Starmer’s strategists test anti-Green messaging, including leader’s former job as a breast enhancement hypnotist
Daily Telegraph 06/04/26
Two years ago, before the last general election, voters could be forgiven for thinking of the Green Party as little more than a band of eco-friendly Leftists.
The party’s main policies in 2024 included a faster target for reaching net zero, more NHS investment and an end to university tuition fees – funded by tax rises for the rich.
But all that has changed with the election of Zack Polanski, the 43-year-old self-described “eco-populist”, who has lifted the party to tie with Labour and the Conservatives in the opinion polls, just four points behind Reform.
Under his leadership, the party’s policy platform has shifted dramatically further to the Left and now features pledges to scrap drug laws, legalise prostitution and lower motorway speed limits to 55mph.
Concerned by rising support for Mr Polanski among young people, Muslims and the middle classes, Labour strategists are drawing up an aggressive campaign to attack him ahead of the local elections, when Sir Keir Starmer’s party is likely to lose a swathe of seats to the Greens.
With the stakes so high, there is frustration in Labour headquarters that the Greens are still viewed by the public as a party of cuddly environmentalists, even when nature barely features in the Polanski-era manifesto.
“We are the party that has reintroduced beavers into the wild,” said one enraged Labour source. “We are the party that is planting trees to build three new national forests. They could call for us to do more on nature, but they don’t.”
Labour has commissioned focus groups to test anti-Green messaging with voters, including specific lines about Mr Polanski and his former job as a hypnotist, in which he claimed to be able to increase the size of women’s breasts.
Although he previously claimed that he did not support the practice and had been stitched up by the Sun newspaper, an unearthed archive tape from 2013 showed last month that Mr Polanski in fact stood by his methods, arguing: “The evidence is growing.”
“They treated Reform as a kind of family fallout, and that was a huge mistake,” he said.
“Labour needs to learn from that and set out some dividing lines, but it won’t work to just call the Greens mad, because people don’t think the status quo is sensible either.”
Despite a perception that the rise of the Greens is tied to their position on Gaza, More in Common’s polling shows that among voters switching between Labour and the Greens, the most common reason is the cost of living.
Under Mr Polanski, the Greens have promised a dramatically larger welfare state, more spending on healthcare, more benefits for immigrants and a cap on commercial rents.
In a speech last month, he declared that wealth taxes would be a “day one priority” for his government, levied at 1 per cent on assets above £10m and 2 per cent over £1bn.

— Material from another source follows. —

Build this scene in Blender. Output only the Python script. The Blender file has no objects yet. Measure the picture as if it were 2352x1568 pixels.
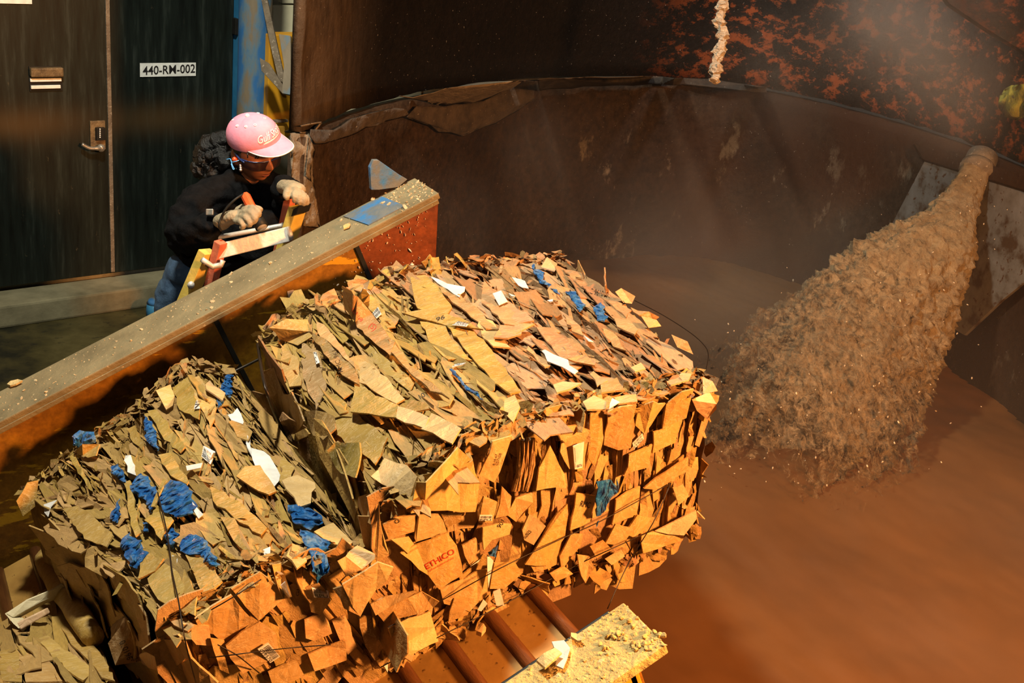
import bpy, bmesh, math, random
from mathutils import Vector, Matrix, noise
from mathutils.bvhtree import BVHTree
R = math.radians
rnd = random.Random(7)
S = bpy.context.scene
COL = S.collection

# ------------------------------------------------------------------ camera
F, CX, CY = 2659.0, 1176.0, 784.0
ZC = Vector((776, 6676, -2659)).normalized()
YC = Vector((-1598, 1244, 2659)); YC = (YC - ZC * YC.dot(ZC)).normalized()
XC = ZC.cross(YC)
if XC.x < 0: XC = -XC
CAM = Vector((0, 0, 2.4))
def w_(v): return Vector((XC.dot(v), YC.dot(v), ZC.dot(v)))
RIGHT, UP, FWD = w_(Vector((1, 0, 0))), w_(Vector((0, 1, 0))), w_(Vector((0, 0, 1)))
cd = bpy.data.cameras.new('camera'); cam = bpy.data.objects.new('camera', cd); COL.objects.link(cam)
m = Matrix((RIGHT, UP, -FWD)).transposed().to_4x4(); m.translation = CAM
cam.matrix_world = m
cd.sensor_width = 36; cd.lens = F / 2352 * 36; cd.clip_end = 60
S.camera = cam

# ------------------------------------------------------------------ light
S.view_settings.view_transform = 'Standard'; S.view_settings.look = 'None'
S.view_settings.exposure = 0.0; S.view_settings.gamma = 1.0
S.view_settings.use_curve_mapping = False
S.cycles.use_denoising = True
S.cycles.max_bounces = 5; S.cycles.transparent_max_bounces = 10
S.cycles.volume_bounces = 0; S.cycles.volume_step_rate = 4.0; S.cycles.diffuse_bounces = 3; S.cycles.glossy_bounces = 2
S.cycles.use_adaptive_sampling = True; S.cycles.adaptive_threshold = 0.035
wd = bpy.data.worlds.new('world'); S.world = wd; wd.use_nodes = True
wd.node_tree.nodes['Background'].inputs[0].default_value = (1, .93, .8, 1)
wd.node_tree.nodes['Background'].inputs[1].default_value = 0.022

def area(name, loc, target, size, power, col):
    l = bpy.data.lights.new(name, 'AREA'); l.shape = 'DISK'; l.size = size; l.energy = power; l.color = col
    o = bpy.data.objects.new(name, l); COL.objects.link(o); o.location = loc
    o.rotation_euler = (Vector(target) - Vector(loc)).to_track_quat('-Z', 'Y').to_euler()
    return o
area('overhead_lamp', (0.5, 3.1, 4.7), (1.6, 3.6, 0.8), 0.35, 270, (1.0, .945, .76))
area('warm_work_lamp', (2.8, -0.2, 2.75), (1.4, 2.2, 0.75), 0.40, 460, (1.0, .42, .125))
def spot(name, loc, target, ang, blend, size, power, col):
    l = bpy.data.lights.new(name, 'SPOT'); l.spot_size = ang; l.spot_blend = blend; l.shadow_soft_size = size; l.energy = power; l.color = col
    o = bpy.data.objects.new(name, l); COL.objects.link(o); o.location = loc
    o.rotation_euler = (Vector(target) - Vector(loc)).to_track_quat('-Z', 'Y').to_euler(); return o
spot('camera_flash', CAM + UP * .28 - FWD * .1, (1.38, 4.2, 1.30), R(23), .8, .05, 115, (1.0, .95, .88))
spot('hood_lamp', (3.4, 2.9, 4.4), (5.3, 5.2, 1.9), R(52), .7, .15, 260, (.84, .92, 1.0))

# ------------------------------------------------------------------ projection helpers (photo frame 2352 x 1568)
def ray(p): return w_(Vector(((p[0] - CX) / F, (CY - p[1]) / F, 1.0)))
def P(px, py, d): return CAM + ray((px, py)) * d
def onplane(p, P0, N):
    d = ray(p); N = Vector(N); return CAM + d * ((Vector(P0) - CAM).dot(N) / d.dot(N))
def py_(p, y): return onplane(p, (0, y, 0), (0, 1, 0))
def pz_(p, z): return onplane(p, (0, 0, z), (0, 0, 1))

# ------------------------------------------------------------------ materials
def nt(name):
    mt = bpy.data.materials.new(name); mt.use_nodes = True; t = mt.node_tree
    return mt, t, t.nodes['Principled BSDF']
def N(t, typ, **kw):
    n = t.nodes.new(typ)
    for k, v in kw.items():
        if k.startswith('i_'): n.inputs[k[2:].replace('_', ' ')].default_value = v
        else: setattr(n, k, v)
    return n
def rgba(c): return (c[0], c[1], c[2], 1)
def ramp(t, fac, stops):
    r = t.nodes.new('ShaderNodeValToRGB'); e = r.color_ramp.elements
    while len(e) < len(stops): e.new(0.5)
    for q, (p, c) in zip(e, stops):
        q.position = p; q.color = rgba(c) if len(c) == 3 else c
    t.links.new(fac, r.inputs[0]); return r.outputs[0]
def coord(t, scale=(1, 1, 1), out='Object'):
    c = t.nodes.new('ShaderNodeTexCoord'); mp = t.nodes.new('ShaderNodeMapping')
    mp.inputs['Scale'].default_value = scale; t.links.new(c.outputs[out], mp.inputs[0]); return mp.outputs[0]
def noi(t, vec, scale, detail=6, rough=.6, dist=0):
    n = N(t, 'ShaderNodeTexNoise'); n.inputs['Scale'].default_value = scale; n.inputs['Detail'].default_value = detail
    n.inputs['Roughness'].default_value = rough; n.inputs['Distortion'].default_value = dist
    t.links.new(vec, n.inputs['Vector']); return n.outputs['Fac']
def mixc(t, fac, a, b, mode='MIX'):
    x = N(t, 'ShaderNodeMix', data_type='RGBA', blend_type=mode)
    for s, v in ((0, fac), (6, a), (7, b)):
        if hasattr(v, 'links') or hasattr(v, 'is_linked'): t.links.new(v, x.inputs[s])
        else: x.inputs[s].default_value = v if s == 0 else rgba(v)
    return x.outputs[2]
def bump(t, b, h, strength, dist=.01):
    n = N(t, 'ShaderNodeBump'); n.inputs['Strength'].default_value = strength; n.inputs['Distance'].default_value = dist
    t.links.new(h, n.inputs['Height']); t.links.new(n.outputs[0], b.inputs['Normal'])
def simple(name, stops, scale=8, rough=.6, metal=0, bmp=.2, stretch=(1, 1, 1), spec=.5, fine=None, bd=.01):
    mt, t, b = nt(name); v = coord(t, stretch)
    c = ramp(t, noi(t, v, scale), stops)
    if fine:
        c = mixc(t, ramp(t, noi(t, v, fine[0], 3), [(fine[1], (0, 0, 0)), (fine[2], (1, 1, 1))]), c, fine[3])
    t.links.new(c, b.inputs['Base Color']); b.inputs['Roughness'].default_value = rough
    b.inputs['Metallic'].default_value = metal; b.inputs['Specular IOR Level'].default_value = spec
    if bmp: bump(t, b, noi(t, v, scale * 3), bmp, bd)
    return mt
def plain(name, c, rough=.5, metal=0, spec=.5):
    mt, t, b = nt(name); v = coord(t)
    cc = ramp(t, noi(t, v, 30, 3), [(.3, tuple(x * .82 for x in c)), (.7, tuple(min(1, x * 1.1) for x in c))])
    t.links.new(cc, b.inputs['Base Color']); b.inputs['Roughness'].default_value = rough
    b.inputs['Metallic'].default_value = metal; b.inputs['Specular IOR Level'].default_value = spec
    return mt
MT = {}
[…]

That message of economic radicalism – once owned by Labour – is likely to become the battleground between the two parties ahead of the next election.
Labour’s latest campaign leaflets, distributed to campaigners last month, feature the new slogan “Greens have the wrong answers” and the threat that the party will plunge Britain into “economic chaos” with a raft of tax rises and unfunded spending commitments.
A Labour source said: “Elections tend to be won and lost on the economy, and the further you get, the more scrutiny on you increases.”
Mr Polanski has not always reacted well to that scrutiny, and often takes a swipe at journalists who have criticised him. His family has asked the IPSO press regulator to ban reporters from contacting them after a piece that alleged they feared that they would have to “leave the UK if he ever became prime minister” because of anti-Semitism within the party.
“Polanski has a habit of going off the handle at outlets he deems are less friendly,” said the source. “He thinks it’s good turf to play on, going after media asking legitimate questions.”
Unfortunately for Labour, the Green threat is likely to get worse before it gets better. Next month’s local elections will see votes across London, where the Greens have strong support, and Mr Polanski has forecast a “Green wave” to follow across the rest of England, Scotland and Wales.
In the meantime, Sir Keir can only hope that the Greens – like Reform – hit a ceiling of support and stop climbing in the polls. If that ceiling exists, Mr Polanski has not yet reached it.